I M Perfect lady


All of Life’s Realities.

It is my 53rd Birthday, and I feel so young at heart yet wise beyond my years. I feel so wondrous in Spirit and the weight of a life's journey…Light but knowing the journey it took to get here.

The Soul Lost quilt..

IMG_3182

The "Soul Eclipse" was created in 2005.  When I felt like I was drowning in emotion and the only place I felt normal was in quilting. As you can see it came through on my quilt.  Merging emotions and the sliver of gold is my Soul trying to gain ground or a toe hold on 'normal'.  I seemed so small against the world of troubles…or the messes so large.

And then I felt the urge to create a woman…

IMG_3272
This was my first lady, emerging and in a dark shadow.  She is very small against the back drop of great patterns and designs and colors, she herself is small, yet crucial in the overall quilt.

And then I felt like I wanted to do moving ladies….

IMG_3281
The great Energy behind the ladies is still there, and the ladies are now moving and dancing.  The sisterhood of Ladies….who dance to the beat of their own drum, was something for me to aspire to.  I Loved my Lady.  I just didn't know that the Lady was me for many months of creating her. She was leading my way.

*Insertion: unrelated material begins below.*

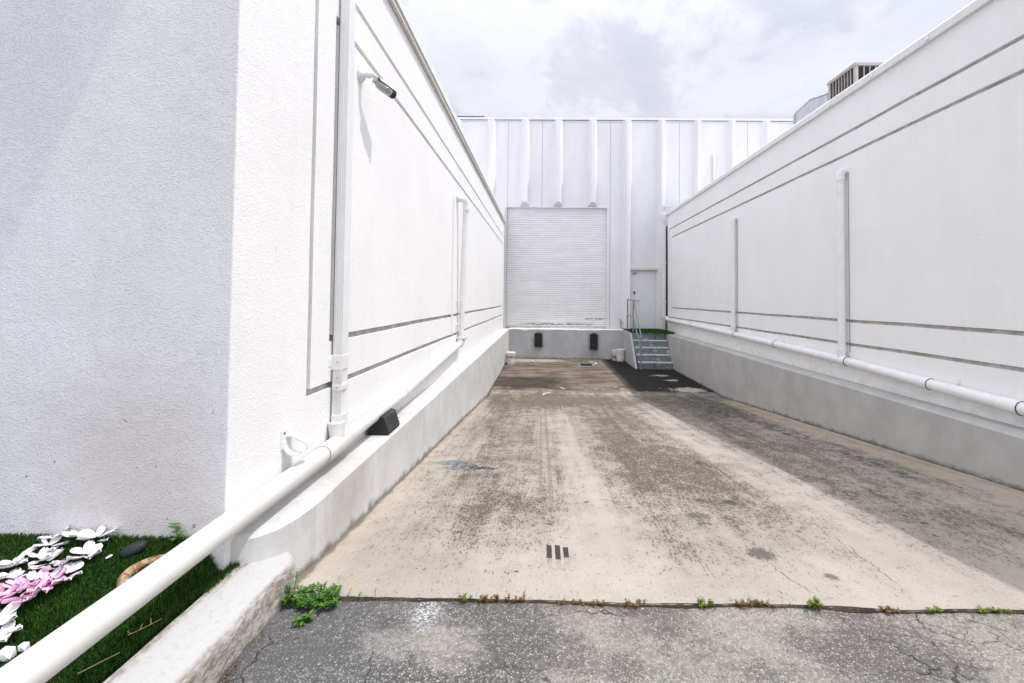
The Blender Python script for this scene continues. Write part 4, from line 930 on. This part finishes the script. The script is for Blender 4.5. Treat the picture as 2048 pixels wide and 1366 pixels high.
def blossom(x_,y_,z,sc_,mk,label,seed,np_=6,centre=False,tilt=(0,0)):
    rr=random.Random(seed); T=thing('silk_blossom',(x_,y_,z),label,'flower','loose silk blossoms scattered on the turf')
    T.rotation_euler=(tilt[0],tilt[1],rr.uniform(0,6.28))
    for k in range(np_):
        o=bpy.data.objects.new('petal',PM[mk][rr.randrange(3)]); col.objects.link(o); o.parent=T
        a=2*math.pi*k/np_+rr.uniform(-.3,.3); o.rotation_euler=(rr.uniform(-.3,.3),-rr.uniform(-.05,.30),a); s_=sc_*rr.uniform(.8,1.15); o.scale=(s_,s_*rr.uniform(.85,1.25),s_)
        o.location=(math.cos(a)*.006,math.sin(a)*.006,.010+.003*k+(rr.uniform(0,.012)))
    if centre:
        mb=MB(); mb.lathe([(.006,0),(.014,.004),(.015,.014),(.008,.022)],(x_,y_,z+.012),12); c=build('centre',mb,'magenta',T,smooth=50); ORG[c]=ORG[T]
    return T
FL=[(-2.019,1.849,'petal_white','flat open white silk blossom at the upper left of the spray',1.0,0),
(-2.035,1.885,'petal_white','white silk blossom tucked against the wall behind the upper-left open one',.95,0),
(-1.932,1.886,'petal_white','cupped white silk blossom midway along the back row by the wall',.95,0),
(-1.853,1.888,'petal_white','white silk blossom with upright petals at the right end of the back row',1.15,0),
(-1.823,1.812,'petal_white','white silk blossom just below the right end of the back row, farthest right of all',1.1,0),
(-2.055,1.772,'petal_white','white silk blossom with a long petal at the left of the middle row',1.1,0),
(-1.985,1.795,'petal_white','white silk blossom in the thick of the middle row, left half',1.0,0),
(-1.935,1.772,'petal_white','white silk blossom in the thick of the middle row, right half',1.0,0),
(-1.860,1.756,'petal_white','white silk blossom at the right end of the middle row',1.1,0),
(-1.865,1.705,'petal_blush','blush-tinged silk blossom between the middle row and the pink ones',1.0,0),
(-1.800,1.725,'petal_blush','blush silk blossom with one petal reaching right toward the pipe',1.0,0),
(-2.010,1.712,'petal_white','white silk blossom standing up behind the leftmost pink ones',.9,0),
(-1.955,1.678,'petal_pink','pink silk blossom with a magenta streak at the left of the pink cluster',1.0,0),
(-1.905,1.700,'petal_pink','pink silk blossom at the back of the pink cluster',1.0,0),
(-1.840,1.685,'petal_pink','pink silk blossom with a bright magenta centre',1.15,1),
(-1.893,1.645,'petal_pink','pink silk blossom nearest the camera, left of the frontmost pair',1.0,0),
(-1.838,1.648,'petal_pink','pink silk blossom nearest the camera, right of the frontmost pair',1.0,0),
(-1.965,1.640,'petal_pink','pink silk blossom cut by the left edge of the photo',1.0,0),
(-1.872,1.560,'petal_white','large white silk blossom alone in front of the pink cluster at the left edge',1.35,0),
(-1.800,1.515,'petal_white','white silk blossom right against the pipe at the left edge',1.1,0)]
for i,(x_,y_,mk,lb,s_,c_) in enumerate(FL):
    blossom(x_,y_,turfZ(x_,y_)+.014,s_*.86,mk,lb,20+i,6 if i%3 else 5,bool(c_),(-.25+.1*(i%4),.1-.07*(i%3)))
o=bpy.data.objects.new('loose_petal',PM['petal_white'][0]); col.objects.link(o); o.location=(-1.742,1.812,turfZ(-1.742,1.812)+.022+H); o.rotation_euler=(.1,-.1,1.1); o.scale=(.42,.42,.42); tag(o,'single small white petal lying alone on the turf right of the blossoms','petal')
def rock(name,c,r,sc3,m,label,cat,seed,sub=3,amp=.12):
    bm=bmesh.new(); bmesh.ops.create_icosphere(bm,subdivisions=sub,radius=r)
    for v in bm.verts:
        k=1+amp*mnoise.noise(v.co*(2.2/r)*.5+Vector((seed,0,0))); v.co=Vector((v.co.x*sc3[0]*k,v.co.y*sc3[1]*k,v.co.z*sc3[2]*k))
    me=bpy.data.meshes.new(name); bm.to_mesh(me); bm.free(); me.materials.append(M[m]); me.polygons.foreach_set('use_smooth',[sub>1]*len(me.polygons))
    o=bpy.data.objects.new(name,me); col.objects.link(o); o.location=(c[0],c[1],c[2]+H); return tag(o,label,cat)
p=rock('pebble',(-1.665,1.852,turfZ(-1.66,1.85)+.026),.034,(1.35,.85,.75),'pebble','smooth black pebble on the turf between the blossoms and the terracotta ring','pebble',1); p.rotation_euler=(.1,-.3,.5)
for i,(x_,y_,r_) in enumerate([(-1.733,1.478,.024),(-1.765,1.452,.020),(-1.705,1.50,.016)]):
    rock('white_stone',(x_,y_,turfZ(x_,y_)+.022),r_,(1.1,.9,1.),'stone_white',['large angular white stone against the pipe at the bottom left','middle-sized angular white stone left of the largest one by the pipe','smallest angular white stone tucked beside the pipe'][i],'stone',i+3,1,.35)
rock('clay_ball',(-1.972,1.612,turfZ(-1.95,1.6)+.02),.036,(1,1,.9),'orange','orange clay ball just inside the left edge of the photo','ornament',9)
# terracotta ring half sunk in the turf
mb=MB(); c=(-1.520,1.765); N=40
pts=[(c[0]+.082*math.cos(2*math.pi*k/N),c[1]+.070*math.sin(2*math.pi*k/N),-1.088+.010*math.sin(2*math.pi*k/N+.6)) for k in range(N)]
seg=12; b=0
for k in range(N):
    p=Vector(pts[k]); q=Vector(pts[(k+1)%N])-Vector(pts[k-1]); d=q.normalized(); a=d.cross(Vector((0,0,1))).normalized()
    for t in range(seg): th=2*math.pi*t/seg; mb.v.append(tuple(p+a*.019*math.cos(th)+Vector((0,0,1))*.028*math.sin(th)))
for k in range(N):
    for t in range(seg): mb.f.append((k*seg+t,k*seg+(t+1)%seg,((k+1)%N)*seg+(t+1)%seg,((k+1)%N)*seg+t))
tag(build('terracotta_ring',mb,'terracotta',smooth=60),'mossy rust-stained terracotta ring half sunk in the turf and partly under the pipe','planter')
# twigs
def twig(x_,y_,pts,label,r=.0015):
    z=turfZ(x_,y_)+.026; T=MB()
    for pl in pts: T.tube([(x_+a,y_+b_,z+c_) for a,b_,c_ in pl],[r*(1-.5*k/len(pl)) for k in range(len(pl))],6)
    tag(build('dry_twig',T,'twig',smooth=60),label,'twig')
twig(-1.40,1.545,[[(0,0,0),(.03,.03,.004),(.055,.072,.006)],[(.022,.022,.002),(.01,.045,.006)],[(.006,.006,0),(-.012,.012,.004)],[(.040,.045,.004),(.018,.07,.008)]],'forked pale dry twig on the turf between the pipe and the kerb')
twig(-1.42,1.40,[[(0,0,0),(.03,.04,.004),(.05,.085,.0)]],'straight pale dry stalk at the turf edge beside the kerb, nearest the camera',.002)

# ---------------------------------------------------------------- weeds
def leaflet(mb,p,d,L,wd,up=Vector((0,0,1))):
    d=d.normalized(); s_=d.cross(up); s_=s_.normalized() if s_.length>1e-3 else Vector((1,0,0)); n_=s_.cross(d).normalized()
    b=len(mb.v)
    for (u,v,h) in ((0,0,0),(.3,.42,.06),(.3,-.42,.06),(.3,0,-.0),(.62,.40,.05),(.62,-.40,.05),(.62,0,-.02),(1,0,-.10)):
        mb.v.append(tuple(p+d*u*L+s_*v*wd+n_*h*L))
    mb.f+=[(b,b+3,b+1),(b,b+2,b+3),(b+1,b+3,b+6,b+4),(b+3,b+2,b+5,b+6),(b+4,b+6,b+7),(b+6,b+5,b+7)]
def weed(name,x0,x1,y0,y1,zb,n,h,L,m,label,seed,stem='leaf',flower=None,grassy=0):
    rr=random.Random(seed); T=thing(name,((x0+x1)/2,(y0+y1)/2,zb),label,'weed','weeds growing in the paving joint')
    fo=MB(); stm=MB()
    for i in range(n):
        bx,by=rr.uniform(x0,x1),rr.uniform(y0,y1); hh=h*rr.uniform(.45,1); lx,ly=rr.uniform(-.5,.5)*hh,rr.uniform(-.6,.3)*hh
        p0=Vector((bx,by,zb)); p1=Vector((bx+lx*.5,by+ly*.5,zb+hh*.6)); p2=Vector((bx+lx,by+ly,zb+hh))
        stm.tube([p0,p1,p2],[.0016,.0013,.0008],5,False)
        for q in (p1,(p1+p2)/2,p2):
            k=3 if L>.015 else 4; a0=rr.uniform(0,6.28)
            for j in range(k):
                a=a0+2.1*j+rr.uniform(-.4,.4); leaflet(fo,q,Vector((math.cos(a),math.sin(a),rr.uniform(-.1,.65))),L*rr.uniform(.7,1.2),L*rr.uniform(.42,.6))
    for i in range(grassy):
        bx,by=rr.uniform(x0,x1),rr.uniform(y0,y1); a=rr.uniform(0,6.28); hh=h*rr.uniform(.9,1.5); pr=Vector((bx,by,zb)); d=Vector((math.cos(a)*.5,math.sin(a)*.4,1))
        b=len(fo.v); w_=Vector((math.sin(a),-math.cos(a),0))*.0016
        for t,c_ in ((0,1),(.5,.9),(.85,.5)): q=pr+d*hh*t-Vector((0,0,.35*hh*t*t)); fo.v+=[tuple(q-w_*c_),tuple(q+w_*c_)]
        fo.v.append(tuple(pr+d*hh-Vector((0,0,.35*hh)))); fo.f+=[(b,b+1,b+3,b+2),(b+2,b+3,b+5,b+4),(b+4,b+5,b+6)]
    build('foliage',fo,m,T,fix=False); build('stem',stm,stem,T,fix=False)
    if flower:
        for (fx,fy,fz,r_) in flower:
            mb=MB(); c=Vector((fx,fy,fz))
            for k in range(8): a=k*.785; leaflet(mb,c,Vector((math.cos(a),math.sin(a),.5)),r_,r_*.8)
            mb.lathe([(r_*.2,0),(r_*.3,.003),(r_*.1,.006)],(fx,fy,fz),8); build('flower',mb,'flower_orange',T,fix=False)
            mb=MB(); mb.tube([(fx-.03,fy-.01,zb),(fx-.015,fy,fz-.03),(fx,fy,fz)],.0012,5); build('flower_stalk',mb,'leaf',T)
    return T
weed('weed_clump',-1.115,-.90,1.965,2.075,-1.37,60,.068,.023,'leaf','large leafy green weed clump with an orange flower beside the whitewashed kerb',11,flower=[(-.852,2.06,-1.318,.012)],grassy=44)
weed('weed_clump',-1.02,-.955,1.875,1.91,-1.372,4,.045,.030,'leaf','small sprig of three green leaves on the asphalt just below the large weed clump',12)
weed('weed_clump',-1.135,-1.10,2.03,2.10,-1.37,4,.17,.018,'leaf','thin upright green sprig between the kerb block and the large weed clump',13)
weed('weed_clump',-.83,-.74,2.04,2.06,-1.365,1,.05,.01,'leaf_lime','wispy yellow-green grass stalks right of the orange flower',14,grassy=9)
WD=[(-.335,.05,6,.030,.009,'leaf_lime','small lime-green weed tuft in the joint, first one right of the white paint splash'),
(-.17,.20,22,.028,.008,'leaf_red','wide reddish-brown weed mat in the joint beside the first lime tuft'),
(.13,.12,12,.016,.007,'leaf_red','low brownish weed patch in the joint beneath the three black skid marks'),
(.25,.07,8,.018,.008,'leaf_red','low brown weed scrap in the joint a little right of the skid marks'),
(.42,.10,10,.022,.008,'leaf_red','yellow-brown weed scrap in the joint left of the bright lime tuft'),
(.735,.085,12,.028,.009,'leaf_lime','bright lime weed tuft in the joint above the forked asphalt crack'),
(.95,.17,26,.024,.008,'leaf_red','bushy red and green weed patch between two lime tufts in the joint'),
(1.205,.055,13,.040,.010,'leaf_lime','tallest bright lime weed tuft in the joint, standing alone'),
(1.52,.11,12,.018,.008,'leaf_red','sparse brown weed patch in the joint where the slab edge bulges'),
(1.73,.08,7,.018,.010,'leaf_lime','flat lime weed tuft, second from the right end of the joint'),
(1.985,.13,14,.017,.009,'leaf_lime','rightmost yellowish weed tuft in the joint')]
for i,(x_,wd,n_,h_,L_,m_,lb) in enumerate(WD): weed('joint_weed',x_-wd/2,x_+wd/2,edge(x_)-.016,edge(x_)+.010,-1.355,int(n_*1.4),h_*1.15,L_*1.15,m_,lb,30+i,stem=m_)
weed('weed_sprig',-1.535,-1.515,1.90,1.925,-1.05,2,.075,.030,'leaf','single green leafy sprig growing at the foot of the lavender wall beside the pipe',51)
# fallen leaf
mb=MB(); leaflet(mb,Vector((-1.09,4.62,slabZ(4.6)+.012)),Vector((1,.3,.1)),.06,.03); tag(build('fallen_leaf',mb,paint('red_leaf',(.45,.10,.05),.2,.7,.2),fix=False),'small rust-red fallen leaf at the foot of the left kerb wall above the paint spill','leaf')
# moss, dead stems and grit strung along the joint and the foot of the kerb
mo=MB(); rr=random.Random(77)
for i in range(1500):
    if i<1000:
        x_=rr.uniform(-1.1,2.9); y_=edge(x_)+rr.gauss(-.003,.007); z_=-1.353
        if mnoise.noise(Vector((x_*5,3,1)))+.5*mnoise.noise(Vector((x_*19,4,1)))<-.02: continue
    else:
        y_=rr.uniform(1.2,2.08); x_=-1.118+abs(rr.gauss(0,.012)); z_=-1.356
        if mnoise.noise(Vector((y_*6,8,1)))<-.1: continue
    a=rr.uniform(0,6.28); leaflet(mo,Vector((x_,y_,z_)),Vector((math.cos(a),math.sin(a),rr.uniform(.1,1.4))),rr.uniform(.004,.012),rr.uniform(.003,.006))
M['moss']=leafy('moss_and_dead_stems',(.05,.045,.02),(.17,.13,.06),45)
o=tag(build('joint_moss',mo,'moss',fix=False),'brown moss and dead stems strung along the joint and kerb foot','moss'); o['kind']='stuff'
gr=MB()
for i in range(900):
    x_=rr.uniform(-1.1,2.8) if i%3 else -1.10+abs(rr.gauss(0,.05)); y_=(edge(x_)-.012-abs(rr.gauss(0,.035))) if i%3 else rr.uniform(1.2,2.0); r_=rr.uniform(.0015,.004); z_=-1.355
    q=[(x_+r_*math.cos(t+i),y_+r_*math.sin(t+i)) for t in (0,2.1,4.2)]; b=len(gr.v)
    gr.v+=[(u,v,z_) for u,v in q]+[(x_,y_,z_+r_*1.1)]; gr.f+=[(b,b+1,b+3),(b+1,b+2,b+3),(b+2,b,b+3)]
o=tag(build('loose_grit',gr,paint('grit',(.33,.30,.27),.5,.9,.1),fix=False),'loose pale grit on the asphalt along the joint and kerb','gravel'); o['kind']='stuff'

She would tell me I was okay, long before I knew…and would express emotions that I had a hard time verbalizing or bringing into myself.  She got it…My Lady.

IMG_7086
In November 2010, I made this Mitten Tree Quilt, and felt the weight of being a misfit, of no longer fitting into my family. It felt as heavy as the cloak the Lady is wearing. But, I was resigned to my life and accepted it with reverence.  I loved this quilt for it had so much truth and wisdom there…I was okay being me, even if I only fit on the Mitten Tree of Misfits.

And then, I created my latest one this fall…

IMG_6901
She is walking with definite knowing, and great direction, confident and very much okay with who she is, celebrating it even…not wearing it like a heavy garment.  Not only has she accepted her path, she is Perfectly Perfect being her…she wouldn't trade nothing for her journey now, as Dr. Maya Angelou says.  I M Perfect and it is impossible not to be….And I LoVe Being ME!

A journey from imperfect to perfect, by accepting all of life's realities!